À l’exemple d’une aïeule de sa famille, Anne de Rohan-Soubise, qui vivait au seizième siècle et a laissé des vers touchants; à l’exemple aussi d’une comtesse de Verteillac, sa grand’mère, qui, au dix-huitième siècle, avait un salon de beaux-esprits, et dont les strophes furent justement appréciées, la duchesse de Rohan, en dehors de ses collections artistiques et archéologiques et de ses bonnes oeuvres, avait une autre passion, celle de la poésie. Après s’être longtemps contentée de dire les vers des maîtres qui se partageaient son admiration, elle a publié successivement trois recueils de poésies : Lande fleurie (1904), Les Lucioles (1906) et Souffles d’Océan (1912), qui lui ont valu l’estime des lettrés. L’amour de la nature, dont elle sent vivement la beauté, la volupté, et la douleur de vivre, la fuite des années, la tristesse des détachements, ont inspiré à son coeur de femme et de mère ces vers, d’une forme simple et délicate, qui charment par leur sincérité.
Ajoutons que Mme de Rohan fut membre de la Société des Artistes français et qu’elle exposait, chaque année, au Salon, d’exquises aquarelles. Elle a exposé à Vienne, à Londres, à Nice, à Bordeaux, etc., des tableaux estimés.

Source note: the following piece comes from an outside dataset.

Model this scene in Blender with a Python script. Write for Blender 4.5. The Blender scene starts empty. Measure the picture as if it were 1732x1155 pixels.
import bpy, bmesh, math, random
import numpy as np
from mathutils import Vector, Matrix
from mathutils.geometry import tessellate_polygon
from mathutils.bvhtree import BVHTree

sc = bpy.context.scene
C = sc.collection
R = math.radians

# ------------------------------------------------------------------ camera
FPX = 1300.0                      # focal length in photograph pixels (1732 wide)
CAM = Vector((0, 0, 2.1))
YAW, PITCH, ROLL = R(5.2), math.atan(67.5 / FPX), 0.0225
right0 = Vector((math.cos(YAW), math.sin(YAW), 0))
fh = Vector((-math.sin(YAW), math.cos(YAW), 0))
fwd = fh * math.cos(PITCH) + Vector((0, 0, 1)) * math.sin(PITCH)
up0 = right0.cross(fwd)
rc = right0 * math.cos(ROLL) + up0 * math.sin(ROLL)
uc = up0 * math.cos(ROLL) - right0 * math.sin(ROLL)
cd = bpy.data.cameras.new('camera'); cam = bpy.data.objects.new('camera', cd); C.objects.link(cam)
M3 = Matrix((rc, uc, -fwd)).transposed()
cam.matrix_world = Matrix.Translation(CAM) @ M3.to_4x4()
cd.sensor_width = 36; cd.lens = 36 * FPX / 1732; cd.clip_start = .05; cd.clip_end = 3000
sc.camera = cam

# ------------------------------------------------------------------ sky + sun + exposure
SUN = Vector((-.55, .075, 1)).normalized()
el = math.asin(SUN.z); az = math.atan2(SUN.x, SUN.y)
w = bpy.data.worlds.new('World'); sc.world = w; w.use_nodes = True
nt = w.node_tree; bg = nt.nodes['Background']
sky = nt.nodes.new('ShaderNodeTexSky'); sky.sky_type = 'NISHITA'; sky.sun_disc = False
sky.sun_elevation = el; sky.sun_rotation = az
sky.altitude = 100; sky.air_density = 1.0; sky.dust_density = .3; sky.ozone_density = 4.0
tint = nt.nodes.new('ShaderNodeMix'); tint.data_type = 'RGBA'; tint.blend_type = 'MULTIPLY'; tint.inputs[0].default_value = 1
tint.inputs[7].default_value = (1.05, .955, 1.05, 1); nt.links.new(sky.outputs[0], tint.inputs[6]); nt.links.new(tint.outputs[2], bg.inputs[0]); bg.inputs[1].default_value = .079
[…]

NOTE DE L’ÉDITION DE 1923. – Nos lecteurs ont tous présents à la mémoire les deuils cruels qui ont frappé Mme de Rohan par la perte, quelques mois avant la guerre, de son mari, le duc de Rohan, ancien officier et député du Morbihan, décédé le 6 janvier 1914; puis, au cours de la guerre, de son fils, officier et député du Morbihan comme son père, blessé à Verdun, reparti pour le front, ses trois blessures à peine guéries, et tombé au champ d’honneur en 1916. Ils se rappelleront aussi que cette noble femme, oublieuse de sa propre peine, a transformé son bel hôtel du boulevard des Invalides en hôpital militaire et qu’elle y a soigné elle-même les blessés avec une sollicitude toute maternelle. C’est ce dévouement admirable qui lui a valu la médaille de la reconnaissance française, la médaille de la reconnaissance italienne et la croix de la Légion d’honneur avec cette très belle citation :
« Mme Herminie de Rohan, née de Verteillac, infirmière-major à l’hôpital V. G. 81, a, depuis trois ans et demi, abandonné la disposition de son hôtel en faveur des blessés en y fondant un hôpital chirurgical qu’elle dirige elle-même. A pris du service comme infirmière-major et comme infirmière de salle, et sans arrêt, malgré sa santé éprouvée, a vraiment, et de belle façon, donné l’exemple du dévouement absolu, généreux, et du renoncement complet de soi-même, pour tout donner aux blessés. »
1. La fille aînée du duc et de la duchesse de Rohan avait épousé le comte Louis de Périgord. Elle mourut au mois d’avril 1903. Les deux autres filles furent la princesse Lucien Muvat et la comtesse Charles de Caraman. Ses fils furent le prince de Léon et le vicomte de Rohan.